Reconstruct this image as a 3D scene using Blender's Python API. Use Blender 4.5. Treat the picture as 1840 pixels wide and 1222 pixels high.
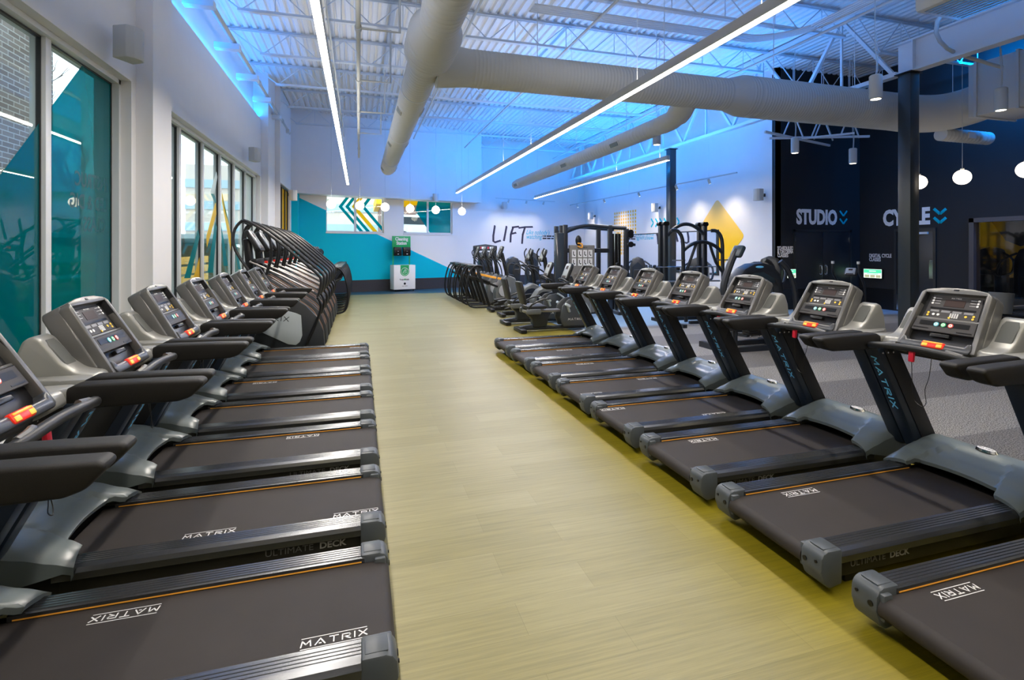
import bpy, bmesh, math, random
from mathutils import Vector, Matrix
random.seed(7)
for _o in list(bpy.data.objects): bpy.data.objects.remove(_o)
SC = bpy.context.scene
COL = SC.collection
PI = math.pi

# ------------------------------------------------------------------ camera
F = 920.0; TH = math.atan(274/920.0); CH = 1.83; HY = 447.0
cs, sn = math.cos(TH), math.sin(TH)
cd = bpy.data.cameras.new('camera'); cam = bpy.data.objects.new('camera', cd); COL.objects.link(cam)
cd.sensor_fit = 'HORIZONTAL'; cd.sensor_width = 36.0; cd.lens = 36.0*F/1840.0
cd.shift_y = -(611.0-HY)/1840.0; cd.clip_start = .05; cd.clip_end = 400
cam.location = (0, 0, CH); cam.rotation_euler = (PI/2, 0, -TH)
SC.camera = cam
SC.view_settings.view_transform = 'Standard'; SC.view_settings.look = 'None'
SC.view_settings.gamma = 1; SC.view_settings.use_curve_mapping = False
SC.view_settings.exposure = 0.40

# ------------------------------------------------------------------ daylight
W = bpy.data.worlds.new('sky'); SC.world = W; W.use_nodes = True
wn = W.node_tree.nodes; wl = W.node_tree.links
wbg = wn['Background']; wbg.inputs['Strength'].default_value = 2.6
wtc = wn.new('ShaderNodeTexCoord'); wsep = wn.new('ShaderNodeSeparateXYZ'); wr = wn.new('ShaderNodeValToRGB')
wl.new(wtc.outputs['Generated'], wsep.inputs[0]); wl.new(wsep.outputs['Z'], wr.inputs[0]); wl.new(wr.outputs[0], wbg.inputs[0])
wr.color_ramp.elements[0].position = 0.0; wr.color_ramp.elements[0].color = (.86, .9, .95, 1)
wr.color_ramp.elements[1].position = .7; wr.color_ramp.elements[1].color = (.72, .84, 1, 1)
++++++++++
To be done ▸
Return the listing above word for word, with the pictures removed.

Complete response ▸
Reconstruct this image as a 3D scene using Blender's Python API. Use Blender 4.5. Treat the picture as 1840 pixels wide and 1222 pixels high.
import bpy, bmesh, math, random
from mathutils import Vector, Matrix
random.seed(7)
for _o in list(bpy.data.objects): bpy.data.objects.remove(_o)
SC = bpy.context.scene
COL = SC.collection
PI = math.pi

# ------------------------------------------------------------------ camera
F = 920.0; TH = math.atan(274/920.0); CH = 1.83; HY = 447.0
cs, sn = math.cos(TH), math.sin(TH)
cd = bpy.data.cameras.new('camera'); cam = bpy.data.objects.new('camera', cd); COL.objects.link(cam)
cd.sensor_fit = 'HORIZONTAL'; cd.sensor_width = 36.0; cd.lens = 36.0*F/1840.0
cd.shift_y = -(611.0-HY)/1840.0; cd.clip_start = .05; cd.clip_end = 400
cam.location = (0, 0, CH); cam.rotation_euler = (PI/2, 0, -TH)
SC.camera = cam
SC.view_settings.view_transform = 'Standard'; SC.view_settings.look = 'None'
SC.view_settings.gamma = 1; SC.view_settings.use_curve_mapping = False
SC.view_settings.exposure = 0.40

# ------------------------------------------------------------------ daylight
W = bpy.data.worlds.new('sky'); SC.world = W; W.use_nodes = True
wn = W.node_tree.nodes; wl = W.node_tree.links
wbg = wn['Background']; wbg.inputs['Strength'].default_value = 2.6
wtc = wn.new('ShaderNodeTexCoord'); wsep = wn.new('ShaderNodeSeparateXYZ'); wr = wn.new('ShaderNodeValToRGB')
wl.new(wtc.outputs['Generated'], wsep.inputs[0]); wl.new(wsep.outputs['Z'], wr.inputs[0]); wl.new(wr.outputs[0], wbg.inputs[0])
wr.color_ramp.elements[0].position = 0.0; wr.color_ramp.elements[0].color = (.86, .9, .95, 1)
wr.color_ramp.elements[1].position = .7; wr.color_ramp.elements[1].color = (.72, .84, 1, 1)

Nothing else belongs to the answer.